AUGUSTA — The Kennebec River Brewfest drew hundreds of attendees and even more beer samples Saturday afternoon to Mill Park in Augusta for the sixth annual brewery-based event. 

Katie Doherty, president and CEO of the Kennebec Valley Chamber of Commerce, which runs the event, said about 400 people signed up ahead of the event, and as of Saturday afternoon, she expected the number of attendees to double in same-day ticket sales.

Tickets purchased ahead of time were $50 and those bought the day of the event were $60. Included with a ticket: A souvenir tasting glass to sample drinks from about 30 vendors from across Maine, 10 more than last year, who offered beer, wine, seltzer, cider, mead and cannabis. Mead is a fermented beverage made from water, honey, malt and yeast.

Doherty said the annual event is a “great way” to bring people to Augusta.  

“It’s a great way to bring everyone to Augusta and the Kennebec Valley to experience the fun atmosphere, band, games, food trucks,” Doherty said. “And since it goes from 2 p.m. to 6 p.m., people can go downtown afterward to restaurants.”

To Doherty’s point, most attendees traveled from the surrounding area for the event.  

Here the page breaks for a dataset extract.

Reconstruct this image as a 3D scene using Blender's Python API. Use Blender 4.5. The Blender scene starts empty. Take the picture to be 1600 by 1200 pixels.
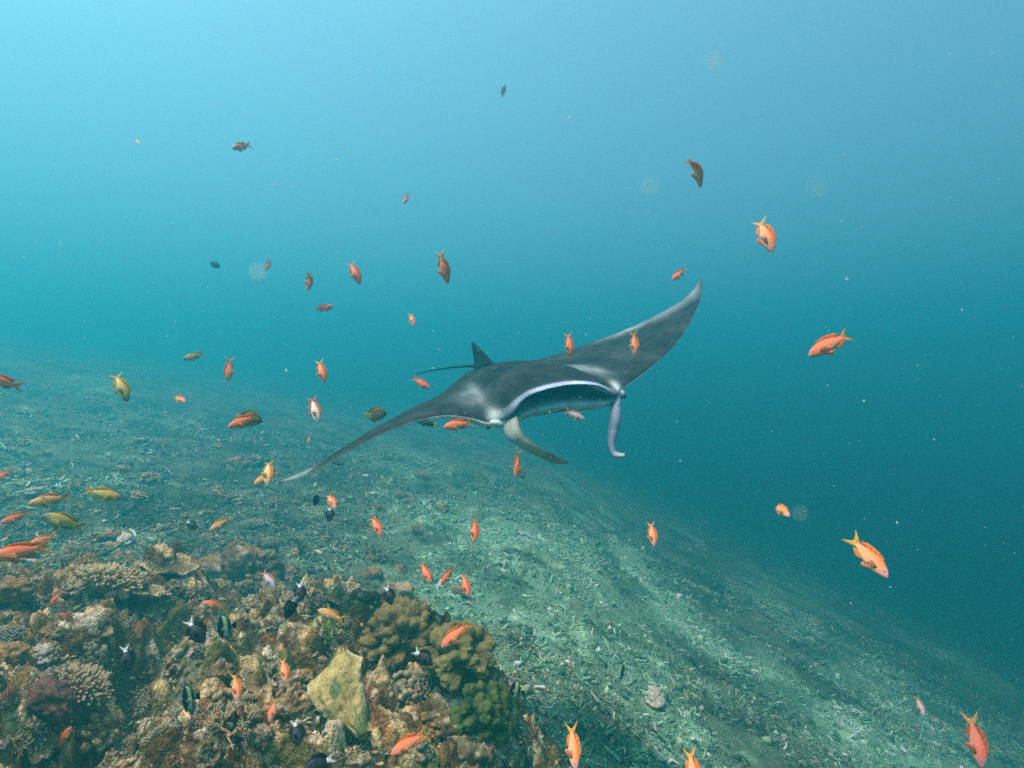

Christy Hemenway, right, pours a sampler glass Saturday afternoon of her Run Amok Mead, made in West Gardiner, during the Kennebec River Brewfest at Mill Park in Augusta. Joe Phelan/Kennebec Journal

Morgan Rodgers and Deanna Phipps said they found the event while they were “looking for something to do” with their friends and traveled from the Topsham area. They liked the idea of trying different drinks, including mead, which was a first for Phipps, and sampling beer from many breweries in Maine.

“Moderation Brewing Co. is in Brunswick, and we were just talking about how we have never been there before,” Rodgers said. “We tried it and we thought we could go there tonight after this.”

Jacy Pohl attended the event for the first time, having driven over from Windsor.  

“It’s nice,” Pohl said. “We don’t have to drive pretty far.”

In addition to the breweries, which were popular among most attendees, the Kennebec River Brewfest had wineries, hard seltzers, cideries and a cannabis company, Highbrow, a co-sponsor of the event. 

Chris Nava, the wholesale manager for Highbrow’s THC-laced drinks, spoke on the growing popularity of cannabis-infused drinks, saying the Kennebec River Brewfest is a good way to educate people about the drinks and offer an alternative to beer, wine and other alcoholic drinks.


Nava added he can connect with other businesses in a way that is difficult in Manchester, where one of Highbrow’s stores is located. 

“This is our third year doing this, so you see a lot of familiar faces,” Nava said. “It’s great to meet people in the community and other businesses. We are in our own area in Manchester, and all these businesses, like The Liberal Cup — I go there all of the time — so I’m happy to meet the people behind the operations.” 

The Liberal Cup is in Hallowell and has a sister restaurant, Run of the Mill Public House & Brewery in Saco.

Geoff Houghton has brewed beers for the two restaurants for about 20 years, but has brewed beer since the 1990s. He attended the event with two of his beers and one seltzer on tap. 

What makes a good beer to Houghton? 

“I like a balanced beer, somewhere between the bitterness of hops and the sweetness of the grain,” he said.